Perhaps Supermax, his 2008 exhibition at MoCA, Los Angeles best exemplified Ruby’s hybrid approaches for audiences. The title of the show referred to the special units of American maximum security prisons where prisoners in solitary confinement are on lockdown for up to 23 hours a day. At once irresistible and grotesque, decorative and critical, his sculptural intervention included enormous phallic polyurethane stalagmites exuding raw expressionistic force. These luscious oozing towers, oscillating between frozen and morph-like states, evinced notions of transience and transference. Juxtaposed against abstract aerosol paintings, collages, soft sculptures in the form of blood or teardrops, and geometric sculptures made of brass, this collective ensemble of media enlivened physical and psychological confinement. Supermax was an important departure from the artist’s earlier engagement with Minimalist art. Such interdisciplinary integration has since become the hallmark of his career.
His ongoing interest in repurposing found materials sustains Ruby’s anarchistic desire to undermine power systems. In his 2010 show 2TRAPS at Pace Gallery in New York, Ruby’s repurposed LA Police Department bus (once used to ferry inmates to and from Californian prisons) was outfitted with solitary confinement cages, speakers and exterior security doors. For a 2016 exhibition at Gagosian in Le Bourget on the outskirts of Paris, Ruby deployed parts of deaccessioned American submarines, giving further weight to the association of such remnants. These reanimated, violently deconstructed fragments—think hulking engine parts, steel pipes and support structures—simultaneously resembled balanced modernist sculptures.
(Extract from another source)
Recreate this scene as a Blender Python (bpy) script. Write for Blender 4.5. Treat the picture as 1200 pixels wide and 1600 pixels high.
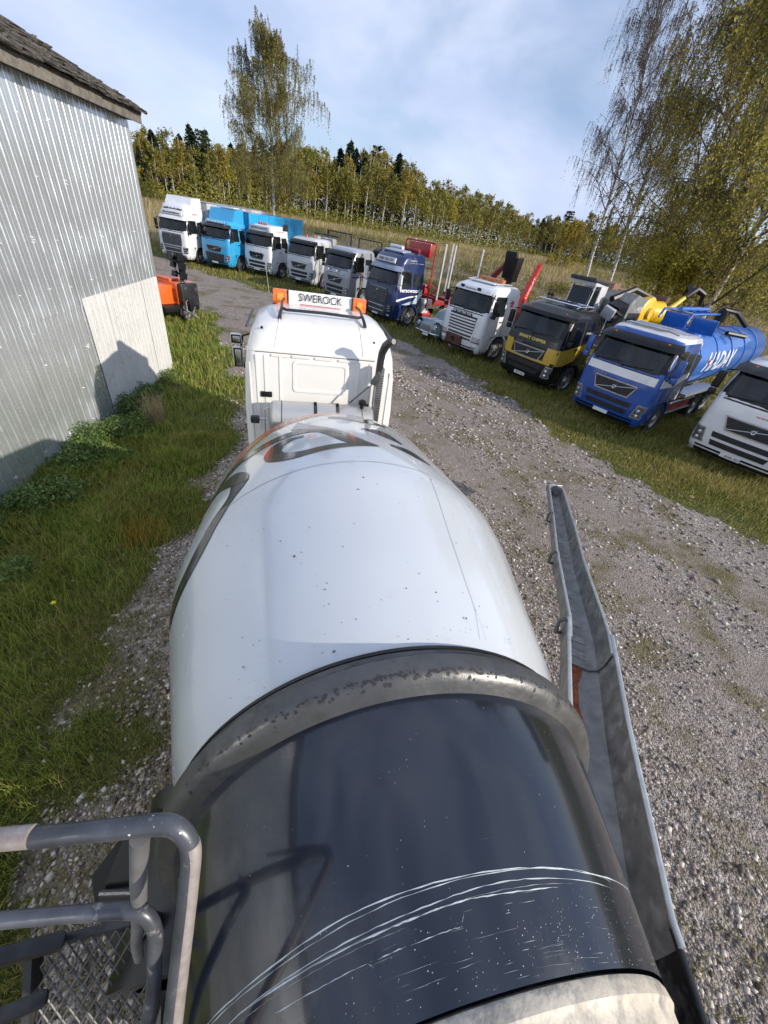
import bpy, bmesh, math, random
import numpy as np
from mathutils import Vector, Matrix, Euler
R = math.radians
rnd = random.Random(7)
scene = bpy.context.scene
for o in list(bpy.data.objects):
    bpy.data.objects.remove(o)
COL = scene.collection

# ------------------------------------------------------------------ camera
CAM = Vector((0, 0, 4.5))
pitch, roll = R(36.5), R(9.75)
fw = Vector((0, math.cos(pitch), -math.sin(pitch)))
u0 = Vector((0, math.sin(pitch), math.cos(pitch)))
r0 = Vector((1, 0, 0))
rt = r0 * math.cos(roll) + u0 * math.sin(roll)
up = -r0 * math.sin(roll) + u0 * math.cos(roll)
cam = bpy.data.cameras.new('camera')
cam.sensor_fit = 'VERTICAL'; cam.sensor_height = 36; cam.lens = 600 / 1600 * 36
cam.clip_start = 0.05; cam.clip_end = 3000
co = bpy.data.objects.new('camera', cam); COL.objects.link(co)
co.matrix_world = Matrix(((rt.x, up.x, -fw.x, CAM.x), (rt.y, up.y, -fw.y, CAM.y), (rt.z, up.z, -fw.z, CAM.z), (0, 0, 0, 1)))
scene.camera = co
# ------------------------------------------------------------------ sky and sun
SUN_AZ, SUN_EL = R(113), R(22)          # clockwise from +Y, above horizon
w = bpy.data.worlds.new('World'); scene.world = w; w.use_nodes = True
nt = w.node_tree; nt.nodes.clear()
N = nt.nodes.new; L = nt.links.new
out = N('ShaderNodeOutputWorld'); bg = N('ShaderNodeBackground'); bg.inputs['Strength'].default_value = 0.13
sky = N('ShaderNodeTexSky'); sky.sky_type = 'NISHITA'; sky.sun_disc = False
sky.sun_elevation = SUN_EL; sky.sun_rotation = SUN_AZ; sky.air_density = 1.0; sky.dust_density = 0.4; sky.ozone_density = 3.5
tc = N('ShaderNodeTexCoord'); mp = N('ShaderNodeMapping'); mp.inputs['Scale'].default_value = (1.0, 1.0, 2.2)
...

Here, the high and low were successfully blended.
Ruby’s recurring interest in the American flag and its constellation of stars also has potent connotations. Symbolising a ‘supernation’, the stars also represent the depths of the unknown, of outer space, astrology, and ancient mythology. In 2014, Ruby explored a nationalistic thread throughout his work in his Flags series, consisting of large-scale wall hangings resembling the American flag. In 2012, Ruby presented the exhibition Soft Work at the Geneva Contemporary Art Center, which later travelled to FRAC Champagne-Ardenne in Reims, France; Bonniers Konsthall in Stockholm, and the Museum of Contemporary Art of Rome. The exhibition centred around soft sculpture made from colourful fabric. Various cushioned forms were sewn together and arranged akin to a children’s playroom. However, upon closer inspection, recognisable patterns including the American flag, menacing vampire-like fangs with blood droplets and intestinal-like sausages gave the forms a disconcerting, aggressive edge.
Objects of comfort were also transformed in Ruby’s investigation into the traditions of quilt-making with his bleach collage pieces created in 2011. Repurposing fabric scraps and denim into patchwork collages, these works recall the work of Robert Rauschenberg and Mike Kelley, as well as Ruby’s interest in disciplines such as craft and sewing, not considered part of the contemporary art practice.
As Ruby continues to develop his ambitious artistic output, so too, he consistently challenges the perception of his practice. Surprising audiences with each project, today the question to pose is not, ‘who is Sterling Ruby?’, but rather, what will he do next?